Meet Dulcie Floweday née Roberts, Class of 1936
This holiday I visited a Collegiate Old Girl, Dulcie Floweday née Roberts. She lives in a Retirement village home in Sandton and she matriculated in 1936, 86 years ago. She is 103 years old and it was wonderful chatting to her and hearing about her days at Collegiate and her life.
Dulcie loved school – more sport than academics, and was a house captain. After school she remained in touch with her teachers and with Miss Tilley, the then headmistress. She was married to an English teacher who then went into the Methodist ministry. Dulcie was able to utilise to the full in the Church her experience and training gained at Collegiate in leadership, public speaking and music.
Widowed at 65, Dulcie picked up the pieces of her life, and, for the first time since her marriage, went out into the workplace. For twenty years, she worked for various companies, including an estate agency where she qualified as a conveyancer, and as a secretary at Mike’s Kitchen head office, and an investment company, only finally retiring from the latter at the age of 86. At this point, she turned her lifelong hobby of dressmaking into a small business, named Fleur. She would travel around to retirement homes, with sample fabrics and create made-to-measure, comfortable, stretch fabric dresses specifically designed for older ladies.
Through all the years, Dulcie kept in touch with her Collegiate school friends, especially Daphne Dovey (née Hunt). As married couples they frequently met up, and Ted and John Dovey always teased their wives about singing the school song, mocking them by singing, “Girls of the College, chock full of knowledge, girls of the games club, who stand on their heads…” Daphne and Dulcie were in regular phone contact right up to Daphne’s death at the age of 98. Another old friend was Moira Horwood, who volunteered in World War II, met her husband in Europe and went to live in Canada. Dulcie and she phoned each other a couple of times every year, remaining close friends despite not having seen each other since the 1940s.

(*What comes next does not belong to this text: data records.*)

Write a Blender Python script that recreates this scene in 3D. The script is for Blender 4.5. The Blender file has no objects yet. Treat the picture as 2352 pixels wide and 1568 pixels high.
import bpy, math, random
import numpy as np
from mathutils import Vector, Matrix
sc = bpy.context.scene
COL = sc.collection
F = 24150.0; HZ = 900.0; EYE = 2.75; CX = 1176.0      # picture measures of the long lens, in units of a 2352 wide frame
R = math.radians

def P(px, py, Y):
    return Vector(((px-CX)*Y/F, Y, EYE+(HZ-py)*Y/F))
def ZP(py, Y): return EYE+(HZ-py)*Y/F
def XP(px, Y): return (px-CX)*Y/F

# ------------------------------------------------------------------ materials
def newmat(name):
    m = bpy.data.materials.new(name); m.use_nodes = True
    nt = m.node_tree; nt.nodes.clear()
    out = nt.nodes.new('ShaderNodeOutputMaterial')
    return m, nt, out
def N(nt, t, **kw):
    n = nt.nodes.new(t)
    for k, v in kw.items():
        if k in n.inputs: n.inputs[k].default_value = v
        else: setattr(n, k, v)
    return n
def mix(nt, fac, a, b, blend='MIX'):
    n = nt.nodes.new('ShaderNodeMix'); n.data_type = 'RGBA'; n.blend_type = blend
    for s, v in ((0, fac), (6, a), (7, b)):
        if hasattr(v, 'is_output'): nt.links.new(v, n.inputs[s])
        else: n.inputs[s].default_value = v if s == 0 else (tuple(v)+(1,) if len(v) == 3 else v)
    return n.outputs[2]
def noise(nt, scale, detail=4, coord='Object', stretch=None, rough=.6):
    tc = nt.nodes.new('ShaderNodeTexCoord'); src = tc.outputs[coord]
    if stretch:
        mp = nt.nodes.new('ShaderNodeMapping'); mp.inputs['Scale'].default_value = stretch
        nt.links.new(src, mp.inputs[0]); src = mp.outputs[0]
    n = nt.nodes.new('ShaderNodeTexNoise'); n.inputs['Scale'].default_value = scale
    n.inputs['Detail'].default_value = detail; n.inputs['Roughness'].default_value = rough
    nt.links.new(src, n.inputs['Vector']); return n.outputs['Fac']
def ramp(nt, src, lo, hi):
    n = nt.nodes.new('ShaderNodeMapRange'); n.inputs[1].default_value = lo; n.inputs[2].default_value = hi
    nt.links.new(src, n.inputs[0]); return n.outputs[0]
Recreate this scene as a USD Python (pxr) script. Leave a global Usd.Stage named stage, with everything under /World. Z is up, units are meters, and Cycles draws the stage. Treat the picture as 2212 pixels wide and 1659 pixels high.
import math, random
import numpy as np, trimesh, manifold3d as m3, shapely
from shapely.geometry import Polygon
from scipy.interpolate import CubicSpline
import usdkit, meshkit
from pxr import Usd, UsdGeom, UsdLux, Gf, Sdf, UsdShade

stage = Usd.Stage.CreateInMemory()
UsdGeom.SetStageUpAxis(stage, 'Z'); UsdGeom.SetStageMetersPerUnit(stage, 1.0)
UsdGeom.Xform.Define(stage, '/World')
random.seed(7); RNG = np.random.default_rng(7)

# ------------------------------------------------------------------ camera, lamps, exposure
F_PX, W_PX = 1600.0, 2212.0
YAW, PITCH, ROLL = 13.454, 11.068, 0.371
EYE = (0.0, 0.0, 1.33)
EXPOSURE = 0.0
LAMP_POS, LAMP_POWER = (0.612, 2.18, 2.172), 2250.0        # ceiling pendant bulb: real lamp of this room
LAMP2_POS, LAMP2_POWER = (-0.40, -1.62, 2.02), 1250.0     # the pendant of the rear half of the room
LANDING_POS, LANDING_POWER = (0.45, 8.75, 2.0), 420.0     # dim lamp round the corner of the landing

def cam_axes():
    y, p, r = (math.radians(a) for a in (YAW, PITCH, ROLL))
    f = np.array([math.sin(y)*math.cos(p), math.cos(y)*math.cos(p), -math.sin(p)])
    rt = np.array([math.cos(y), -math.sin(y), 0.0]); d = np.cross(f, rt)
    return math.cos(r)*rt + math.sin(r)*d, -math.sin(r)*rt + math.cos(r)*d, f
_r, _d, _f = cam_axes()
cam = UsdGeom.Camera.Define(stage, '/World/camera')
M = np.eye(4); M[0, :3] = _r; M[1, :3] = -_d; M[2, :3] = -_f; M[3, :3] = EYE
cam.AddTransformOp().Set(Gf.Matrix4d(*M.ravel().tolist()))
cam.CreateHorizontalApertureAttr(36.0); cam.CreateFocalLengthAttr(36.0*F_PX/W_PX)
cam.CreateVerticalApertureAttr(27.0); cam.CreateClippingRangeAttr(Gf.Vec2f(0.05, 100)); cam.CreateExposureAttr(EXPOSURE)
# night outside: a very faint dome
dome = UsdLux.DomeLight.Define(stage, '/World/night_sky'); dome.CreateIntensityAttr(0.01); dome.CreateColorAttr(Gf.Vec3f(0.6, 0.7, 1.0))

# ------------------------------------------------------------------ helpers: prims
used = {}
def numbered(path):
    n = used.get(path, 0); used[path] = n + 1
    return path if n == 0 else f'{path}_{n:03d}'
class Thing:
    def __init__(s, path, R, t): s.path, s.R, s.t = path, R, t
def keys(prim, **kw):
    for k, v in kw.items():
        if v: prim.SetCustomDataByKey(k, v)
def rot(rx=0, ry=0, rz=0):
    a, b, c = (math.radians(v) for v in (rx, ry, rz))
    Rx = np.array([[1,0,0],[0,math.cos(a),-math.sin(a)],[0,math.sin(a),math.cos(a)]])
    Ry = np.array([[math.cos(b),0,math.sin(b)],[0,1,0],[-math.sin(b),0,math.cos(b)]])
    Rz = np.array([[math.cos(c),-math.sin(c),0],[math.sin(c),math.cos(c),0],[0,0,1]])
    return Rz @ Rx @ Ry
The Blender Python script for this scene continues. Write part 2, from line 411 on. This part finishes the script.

My visit with Dulcie led me to reflect on two main things:
• What has made her life so full and content
• What can we pass on to our learners from her experience at Collegiate and her life
The synchronicity that jumped at me was Dulcie Floweday illustrating the PERMA model of positive psychology and wellbeing. PERMA is possibly the most well-known model of wellbeing.
Developed by Martin E.P. Seligman (2011), this acronym represents the elements needed for wellbeing or a “flourishing” life.
These are:
- Positive emotion – experiencing positive emotions such as happiness, contentment, pride, serenity, hope, optimism, trust, confidence, and gratitude;
• Engagement – immersing oneself deeply in activities that use one’s strengths to experience flow, an optimal state marked with razor-sharp concentration, intense focus, and intrinsic motivation to further develop;
• Relationships – having positive, secure, and trusting relationships;
• Meaning – belonging to and serving something with a sense of purpose and belief that it is larger than the self; and
• Accomplishment – pursuing success, mastery, competence, and achievement for its own sake.
- Since the development of this theory, it has been suggested that another important aspect is physical health or vitality – exercise, nutrition, and sleep.
Importantly, one of the critical aspects of PERMA is choosing to be positive, to engage, to have good relationships, to find meaning and purpose and to pursue success – these are all aspects that require us to find the good, the strengths, the positives and to shy away from the negativity that is so tempting to delve into and allow us to be consumed by misery, moaning and negativity.
Developing positive education at Collegiate is organic and we need to find how best to equip our learners with the skills and knowledge to live flourishing lives, modelled so well by our 103-year-old Old Girl, Dulcie Floweday.